My rec. for B-foods’ next good move? Shut down the East Side and the Elm Heights stores before tomorrow morning. Concentrate on the Near West site and make it a viable local alternative to the new Lucky’s Market and the to-come Whole Foods Market.

Hot Air

They Love The Fight

Here’s a blurt: If you’re taking sides in the latest episode of the Israeli/Palestinian Hatfield/McCoy Feud, you’re part of the problem.

Gaza Violence 2014

Whose Explosions Do You Prefer?

Political Chairs

So, here comes news that Evan Bayh maybe, possibly, we’ll see, wants to be governor again. He’s sitting on a cool $10 million in his campaign war chest, which is the finest and best qualification for elective office in this holy land.

No one knows for sure if Bayh’s hot for the state’s top hot seat, but he ain’t sayin’ no way, mang. Bayh’s playing it coy by saying he’s too busy sending his sons off to college right now and he can’t be bothered with thinking about high offices.
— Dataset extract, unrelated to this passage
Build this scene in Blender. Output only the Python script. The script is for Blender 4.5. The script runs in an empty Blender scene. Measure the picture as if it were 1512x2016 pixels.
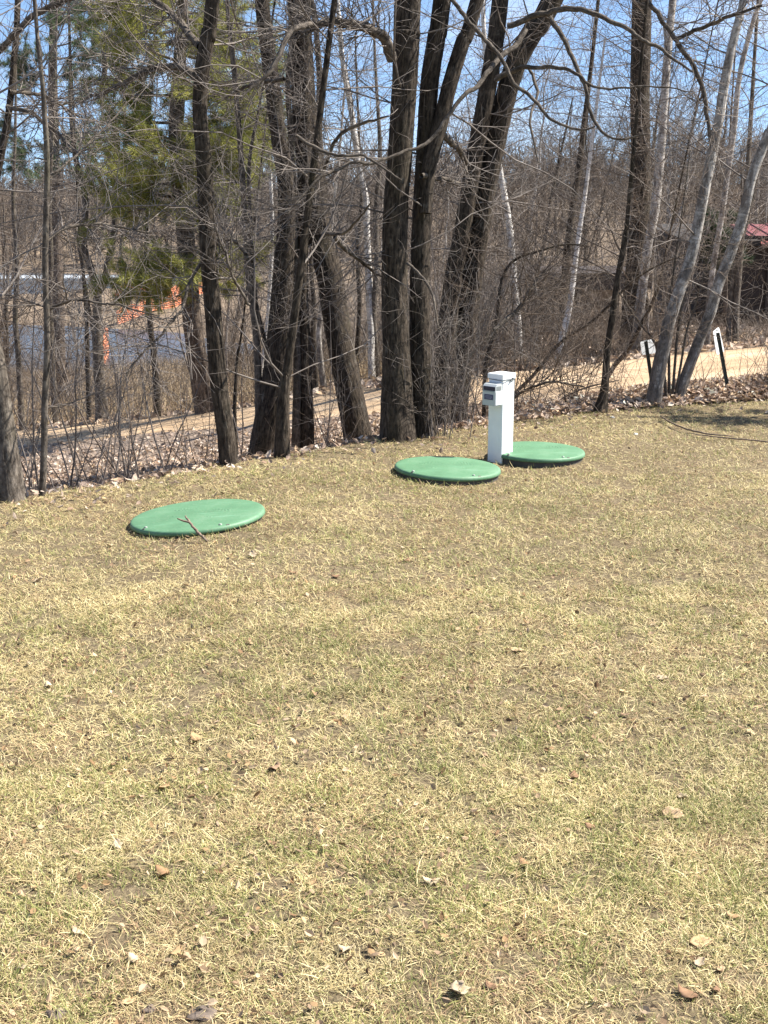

I believe him; surely, the lads needs their bags packed, their hair combed, their blue jeans pressed, and care packages prepared as they move on toward this next big step in their lives. Who else is going to handle those chores other than Indiana’s former senator and governor?

Generally, when pols play coy, that means they’ve made their minds up already and are merely waiting for the most opportune moment to announce their shiny new campaigns. And Bayh’s tilt for guv will be as shiny as any money can buy. Experts say his big wad makes him a formidable foe for the current occupant of the Hoosier guv’s mansion, Mike Pence. All Pence has going for him is a record of delivering to Indiana voters precisely what he promised them when he ran in 2012.

I call it a toss-up at this extremely early stage of the game.

Evan Bayh

Who? Me? Aw, I dunno.

Pence’s name, BTW, is still being bandied about by touts who are trying to dope out the 2016 presidential race. Smart guys here and there tossed his name around during the 2008 and 2012 contests, although no Pence for Prez activity ever crashed the nation’s internet servers.

Add to that the fact that Pence’s predecessor as governor, Mitch Daniels, also was seen as Republican presidential candidate timber. So what is it about Indiana governors that make them potential Oval Office occupants? Just off the top of my head, Indiana’s not a state infested with crime syndicate figures whose reach extends into the sitting Governor’s pockets, so Daniels, Pence, et al appear free of scandal in that sense. I’d always felt one of the main reasons Mario Cuomo never really ran hard for president was because his necessary dealings with New York’s mobsters would be thrown in his face at every campaign stop.

Indiana, too, is among the most anonymous of states. The Hoosier governor can go about his business without the corporate news media prying into his every orifice on a daily basis. So even if Pence, for instance, sabotages the state’s own Superintendent of Public Instruction, Glenda Ritz, national wags and wonks will simply shrug and say, So what? It’s Indiana.

All an Indiana governor has to do is look presentable, stay out of whorehouses and opium dens, and play coy about his presidential ambitions and next thing everyone knows he’ll be plumped as the next big thing. Hoosiers, BTW, are southern enough to appeal to a general electorate that prefers its presidents to sound more like Jimmy Stewart than Enrico Fermi, but not so much so that one can conclude they’ve just climbed down off a watermelon cart. Bill Clinton’s twang almost made him sound too southern for America’s liking, only his hillbilly patter was ameliorated by his Georgetown, Oxford, and Yale background. Pence and Daniels sound just right.

And, maybe, so does Bayh. Surely Bayh knows a return to the governor’s mansion will ignite talk of the White House for him. Here’s a safe bet: Should Bayh wrest the job away from Pence in 2016, and should Hillary Clinton let the White House slip through her fingers that same year, he’ll be a front runner for the Democratic nomination for president in 2020.

If I Were A Rich Man

John Oliver, for my money, is now outdoing his former boss, Jon Stewart, in the area of trenchant political commentary spiced with humor and smart-assed-ness. Oliver’s fairly new show, Last Week Tonight, is the go-to source for current events on the teevee today.

The other day, he explained why Americans vote against their own interests and in favor of those of the uber-rich time and again. My lefty friends constantly ask on the interwebs why we support policies that’ll benefit, say, the Koch Bros. while screwing ourselves. The answer’s simple. I’ve said it time and again and John Oliver said it too. Listen:

Ball Of Confusion

I know, I know, my pious friends and loyal readers are going to want to kick me in my ample posterior for this. And what follows will merely be a preaching to the choir among my fellow non-believers, but I thought I’d share this chart prepared by graphic designer Andy Marlowe diagramming the many contradictions found in the Bible.

Bible Contradictions

Each arc represents a refutation, repudiation, or outright denial of some statement found earlier in the text that is the basis for the worldview of more than a billion people on this Earth.

“The truth,” reads the Gospel of John, Chapter 8, “shall make you free.” OTOH, that statement’s surely negated elsewhere in the Bible.